Son yıllarda adanın kuzeyinde, Kıbrıslılık kavramının ırkçı ve milliyetçi bir söylem olduğu ve 1974’ten sonra adanın kuzey kesimine yerleşen Türkiye kökenli kişileri dışladığı yönünde görüşler dile getirilmektedir. Böyle bir tanımlama kesinlikle çelişkilidir, özellikle de Kıbrıslılığın ana hedefinin, adadaki tüm etnik grupları kapsayarak, Kıbrıs kimliğinin ortak özelliği temelinde barış içinde bir arada yaşamalarını sağlamak olduğunu düşünürsek. Bu görüşün oluşma nedenlerini anlayabilmek için, 1974’ten sonra iki tarafta oluşturulan dinamiklerin birbirinden çok farklı olduğunu akılda tutmamız gerekir.
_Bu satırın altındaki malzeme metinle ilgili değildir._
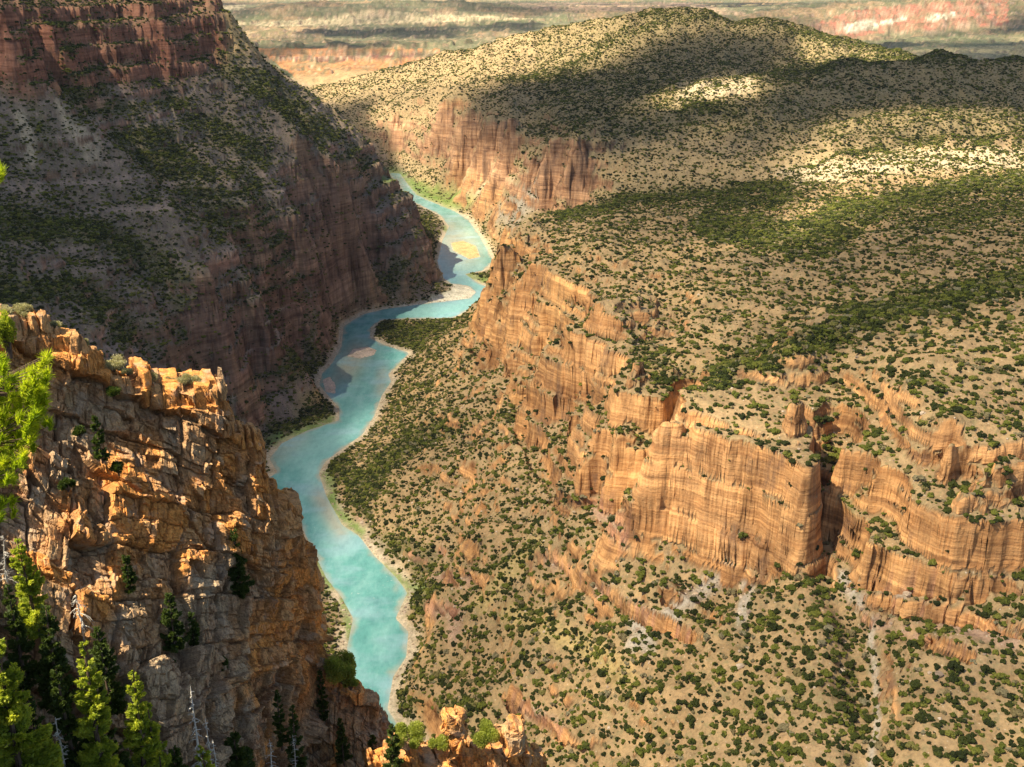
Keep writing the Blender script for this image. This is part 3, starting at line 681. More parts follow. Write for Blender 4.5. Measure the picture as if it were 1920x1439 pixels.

Adanın güneyinde Kıbrıslılık, beş etnik gruptan dördünün -Rumlar, Maronitler, Ermeniler ve Latinler – pratik olarak birlikte yaşamasıyla ifade edilirken, adanın kuzeyinde Kıbrıslılık, adanın bölünmesi nedeniyle diğer Kıbrıslıların barış içinde bir arada yaşamalarının dışında kalan beşinci etnik grup olan Kıbrıslı Türklerin Ankara’nın sömürgeci politikalarına karşı bir kalkandan ibaretti. Ne yazık ki Ankara’nın bu sömürgeci politikalarının önemli bir parçası Türkiye’den nüfüs taşımasıdır. Dolayısıyla, Kıbrıslılık adanın güneyinde birleştirici bir unsurken, kuzeyde yerli toplumun kimliğini korumak amacıyla ve asimilasyona karşı bir direniş aracı olarak, mecburen bir ayrıştırıcı unsur olarak işlev gördü. Ancak, bir yerli nüfus kimliğini, kültürünü, varlığını, kendi kaderini tayin hakkını, kendi memleketi hakkında karar verme hakkını korumak için bu ayrıma başvurursa, bu ayrım ırkçılık ve milliyetçilik olarak değerlendirilemez. Memleketlerine gelen nüfus, onların izniyle gelmemişse ve korumaya muhtaç olan mülteciler veya iş arayan göçmenler olarak değil de adanın yeni efendileri olarak gelmişse, bu ayrımcılık ırkçılık ve milliyetçilik olarak değerlendirilemez. Kıbrıslıcılık’ın savunduğu şey, Türkiye’den getirilen nüfusun da sömürgeciliğin mağdurları olmasına rağmen bu durum, adadaki beş etnik grubun, söz konusu nüfusun evlerinin ve memleketlerinin sahibi olması yönündeki Ankara’nın dayatmasını kabul etmelerini haklı çıkarmaz. Türkiye’den getirilen nüfusun adadaki varlığı, yerli nüfusun insan haklarını ihlal etmemeli, Ankara tarafından sömürgeci politikalar uygulamak için araç olarak kullanılmamalıdır.
Tüm bunların ötesinde, Kıbrıslılığı bir sığınak olarak benimseyen Kıbrıslı Türkler ırkçılık ve milliyetçilikle suçlanamaz.